I had the privilege of subbing in third grade at our church school yesterday and this teacher's heart was in Heaven. It had been a rough previous day in the "career" aspect of things as I wallowed in self pity, struggling with contentment over my current job position. My husband was wonderful [as always] and listened to me while offering calming thoughts, and doing what needed to be done first...prayed. Amazing how bringing things to the Lord can relieve so much.

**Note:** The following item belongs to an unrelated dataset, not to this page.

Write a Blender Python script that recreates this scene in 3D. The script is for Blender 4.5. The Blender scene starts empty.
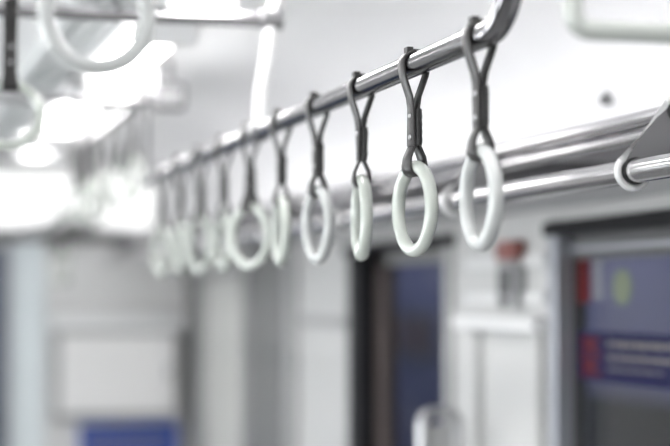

Side Note: May I just throw in there how thankful I am that God created the most close relationship to be between a man and a woman? My emotions and thoughts, as a female, run wild sometimes. The mister offers such sound and calming thoughts. On the flip side, there are times it helps the mister to get a feminine (aka: more emotional/sentimental) perspective on things.
So back to the post.
I was nervous about yesterday's subbing, but the Lord proved true to His character, and made his response clear to our crying hearts from the previous night. I had a wonderful day and it was a refreshment to my heart to see I do have a passion to teach. Right now I am not teaching, but I do still believe He has me in preschool for a reason.
Do. Not. Get. Me. Wrong. I love my preschoolers, enjoy working with them, and am beyond thankful for God's provision with a job. I do believe the Lord has me here this reason, and therefore the Lord is working in my heart to make it content.
Despite what it may seem, this post is about preschool (not third grade). In my pathetic questioning of "why God am I working in preschool when you know my heart is to teach, not just babysit?", God has slowly been revealing to me an important lesson I needed refreshed...
OBEDIENCE
It hit me a few weeks ago how often I say to my preschoolers something along the lines of "You are sitting here in time out because you disobeyed when I told you to [insert situation here]. When you disobey, I cannot reward you and allow you to continue to play". Obviously there is more to this conversation, but we are constantly stressing to our students how crucial it is that they obey. This is very hard for them at this age, as they have a very self focused perspective developmentally.
I may be several years older then them, but this was a lesson I needed a reminder of. Just as I take obedience very seriously with my students and am trying to train them to (1) do what they are told, (2) when they are told (3) with the right heart attitude (thanks Mom and Dad for committing this to my memory), God takes it even more seriously with me obeying Him.
This may seem juvenile, but this was eye opening to me. I don't think I would have learned this lesson as bold had I been in an older elementary grade.
I needed the preschoolers and my time with them to teach me this.